» **Set problem**
Transcribe every entry word for word. Skip the pictures.

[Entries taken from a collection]
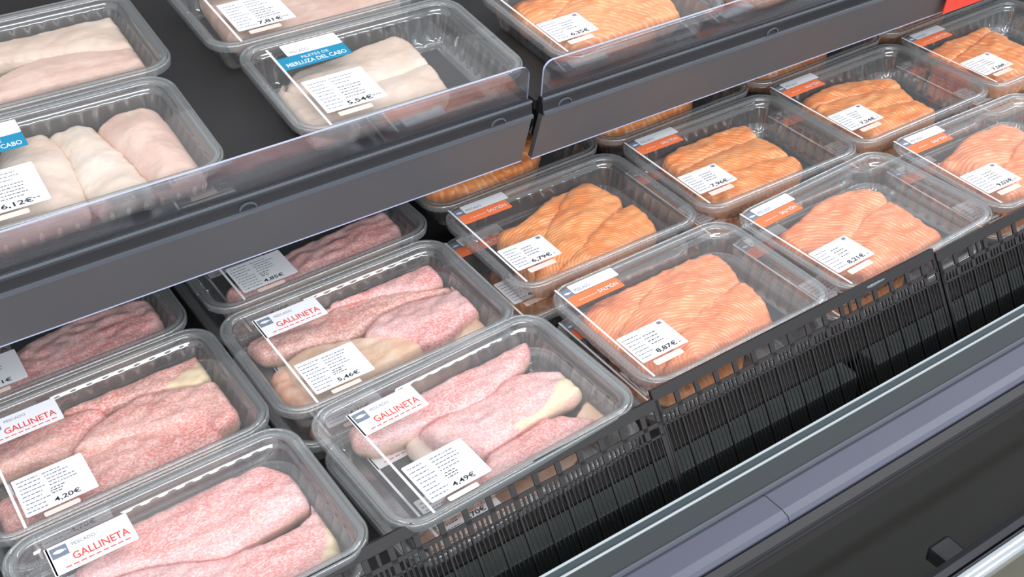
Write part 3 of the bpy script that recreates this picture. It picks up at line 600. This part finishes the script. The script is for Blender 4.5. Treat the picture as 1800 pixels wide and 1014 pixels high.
for k in low:
    if k[0] == 'S': fillet(k + 'L', [(x * 1.0 - .005, y) for x, y in gen], ms, 'salmon piece in the lower tray under the %s' % who[k], name='salmon_slice', cat='salmon', px=False, cell=.005)
    else:
        fillet(k + 'L', [(-.10, .0), (-.06, .055), (.05, .06), (.10, .03), (.02, .012), (-.07, -.002)], M['skin'], 'rear redfish fillet in the lower tray under the %s' % who[k], px=False, cell=.005)
        fillet(k + 'L', [(-.10, -.03), (-.04, -.004), (.05, .008), (.10, .012), (.09, -.04), (.0, -.06), (-.09, -.06)], M['orangeflesh'], 'front redfish fillet in the lower tray under the %s' % who[k], px=False, cell=.005)
# ---------------------------------------------------------------- white fish on the upper shelf
w1 = (0, 160, .3946); w2 = (0, 0, .3352)
fillet('W1', Z(*w1, [(435,180),(500,110),(570,85),(620,72),(700,108),(780,170),(840,240),(900,330),(935,395),(900,470),(830,540),(760,550),(700,480),(640,400),(560,300),(480,240)]), M['hakepink'], 'thick rounded white loin at the right of the front-left tray', ze=-.026, th=0.0176, r=.024, rough=.6)
fillet('W1', Z(*w1, [(215,230),(240,185),(290,205),(300,165),(360,155),(420,180),(480,240),(560,305),(640,402),(700,475),(720,530),(680,600),(520,620),(460,560),(390,480),(350,420),(290,300)]), M['hake2'], 'white loin with ragged end in the middle of the front-left tray', ze=-.027, th=0.0144, r=.022, rough=1.6)
fillet('W1', Z(*w1, [(0,280),(50,215),(120,198),(200,213),(270,262),(330,345),(370,450),(400,560),(400,640),(200,710),(100,730),(0,700)]), M['hake'], 'rounded white loin beside the price label of the front-left tray', ze=-.026, th=0.0160, r=.024, rough=.8)
fillet('W1', [(-90,320),(-20,270),(-5,330),(0,400),(20,450),(-20,470),(-90,470)], M['hake'], 'white loin cut off by the left frame edge', ze=-.028, th=0.0144, r=.02)
fillet('W2', Z(*w2, [(-90,300),(0,250),(90,210),(240,150),(380,100),(450,70),(510,33),(560,60),(600,120),(700,185),(722,260),(600,285),(400,290),(200,320),(0,345),(-90,360)]), M['hake'], 'rear pale fillet in the top left tray', ze=-.024, th=0.0104)
fillet('W2', Z(*w2, [(-90,470),(0,430),(100,372),(200,332),(400,295),(600,288),(740,262),(790,310),(792,345),(600,390),(400,430),(200,480),(0,540),(-90,560)]), M['hakepink'], 'front pale fillet in the top left tray', ze=-.026, th=0.0104)
fillet('H1', [(512,140),(560,120),(615,101),(661,82),(695,71),(722,84),(749,111),(753,119),(722,131),(668,149),(601,163),(541,173),(505,168)], M['hake'], 'rear hake fillet in the tray with blue banner', ze=-.024, th=0.0104)
fillet('H1', [(488,165),(541,174),(601,163),(668,150),(722,132),(755,120),(772,141),(790,165),(769,176),(702,197),(641,218),(588,238),(548,243),(522,233),(508,205),(492,180)], M['hake'], 'front hake fillet in the tray with blue banner', ze=-.025, th=0.0104)
fillet('H2', [(345,-10),(372,30),(405,72),(450,80),(520,62),(600,35),(700,5),(780,-20),(740,-70),(500,-70),(380,-50)], M['hakepink'], 'pinkish fillet in the tray cut by the top edge', ze=-.022, th=0.0096)
fillet('H1', [(488,165),(500,150),(508,190),(520,232),(512,236),(496,205)], M['hake2'], 'narrow hake trimming along the left wall of the blue-banner tray', ze=-.030, th=0.0064, r=.008)
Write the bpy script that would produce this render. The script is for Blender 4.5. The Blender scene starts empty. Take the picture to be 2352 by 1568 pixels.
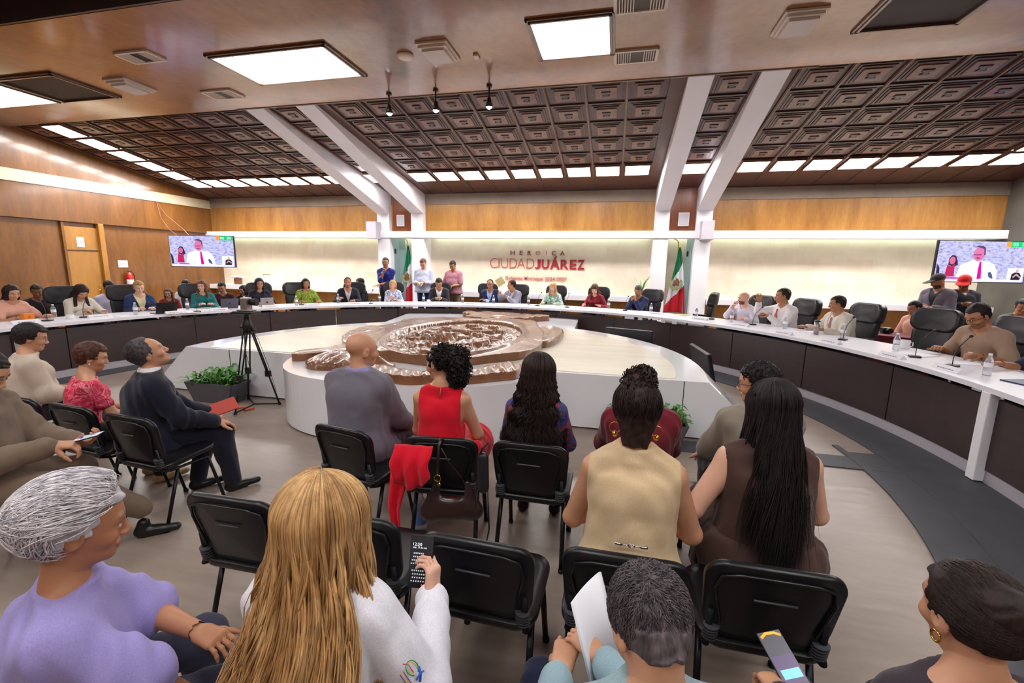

» **Task output**
Write part 3 of the bpy script that recreates this picture. It picks up at line 600. This part finishes the script. The script is for Blender 4.5. Treat the picture as 1800 pixels wide and 1014 pixels high.
for k in low:
    if k[0] == 'S': fillet(k + 'L', [(x * 1.0 - .005, y) for x, y in gen], ms, 'salmon piece in the lower tray under the %s' % who[k], name='salmon_slice', cat='salmon', px=False, cell=.005)
    else:
        fillet(k + 'L', [(-.10, .0), (-.06, .055), (.05, .06), (.10, .03), (.02, .012), (-.07, -.002)], M['skin'], 'rear redfish fillet in the lower tray under the %s' % who[k], px=False, cell=.005)
        fillet(k + 'L', [(-.10, -.03), (-.04, -.004), (.05, .008), (.10, .012), (.09, -.04), (.0, -.06), (-.09, -.06)], M['orangeflesh'], 'front redfish fillet in the lower tray under the %s' % who[k], px=False, cell=.005)
# ---------------------------------------------------------------- white fish on the upper shelf
w1 = (0, 160, .3946); w2 = (0, 0, .3352)
fillet('W1', Z(*w1, [(435,180),(500,110),(570,85),(620,72),(700,108),(780,170),(840,240),(900,330),(935,395),(900,470),(830,540),(760,550),(700,480),(640,400),(560,300),(480,240)]), M['hakepink'], 'thick rounded white loin at the right of the front-left tray', ze=-.026, th=0.0176, r=.024, rough=.6)
fillet('W1', Z(*w1, [(215,230),(240,185),(290,205),(300,165),(360,155),(420,180),(480,240),(560,305),(640,402),(700,475),(720,530),(680,600),(520,620),(460,560),(390,480),(350,420),(290,300)]), M['hake2'], 'white loin with ragged end in the middle of the front-left tray', ze=-.027, th=0.0144, r=.022, rough=1.6)
fillet('W1', Z(*w1, [(0,280),(50,215),(120,198),(200,213),(270,262),(330,345),(370,450),(400,560),(400,640),(200,710),(100,730),(0,700)]), M['hake'], 'rounded white loin beside the price label of the front-left tray', ze=-.026, th=0.0160, r=.024, rough=.8)
fillet('W1', [(-90,320),(-20,270),(-5,330),(0,400),(20,450),(-20,470),(-90,470)], M['hake'], 'white loin cut off by the left frame edge', ze=-.028, th=0.0144, r=.02)
fillet('W2', Z(*w2, [(-90,300),(0,250),(90,210),(240,150),(380,100),(450,70),(510,33),(560,60),(600,120),(700,185),(722,260),(600,285),(400,290),(200,320),(0,345),(-90,360)]), M['hake'], 'rear pale fillet in the top left tray', ze=-.024, th=0.0104)
fillet('W2', Z(*w2, [(-90,470),(0,430),(100,372),(200,332),(400,295),(600,288),(740,262),(790,310),(792,345),(600,390),(400,430),(200,480),(0,540),(-90,560)]), M['hakepink'], 'front pale fillet in the top left tray', ze=-.026, th=0.0104)
fillet('H1', [(512,140),(560,120),(615,101),(661,82),(695,71),(722,84),(749,111),(753,119),(722,131),(668,149),(601,163),(541,173),(505,168)], M['hake'], 'rear hake fillet in the tray with blue banner', ze=-.024, th=0.0104)
fillet('H1', [(488,165),(541,174),(601,163),(668,150),(722,132),(755,120),(772,141),(790,165),(769,176),(702,197),(641,218),(588,238),(548,243),(522,233),(508,205),(492,180)], M['hake'], 'front hake fillet in the tray with blue banner', ze=-.025, th=0.0104)
fillet('H2', [(345,-10),(372,30),(405,72),(450,80),(520,62),(600,35),(700,5),(780,-20),(740,-70),(500,-70),(380,-50)], M['hakepink'], 'pinkish fillet in the tray cut by the top edge', ze=-.022, th=0.0096)
fillet('H1', [(488,165),(500,150),(508,190),(520,232),(512,236),(496,205)], M['hake2'], 'narrow hake trimming along the left wall of the blue-banner tray', ze=-.030, th=0.0064, r=.008)
Write the bpy script that would produce this render. The script is for Blender 4.5. The Blender scene starts empty. Take the picture to be 2352 by 1568 pixels.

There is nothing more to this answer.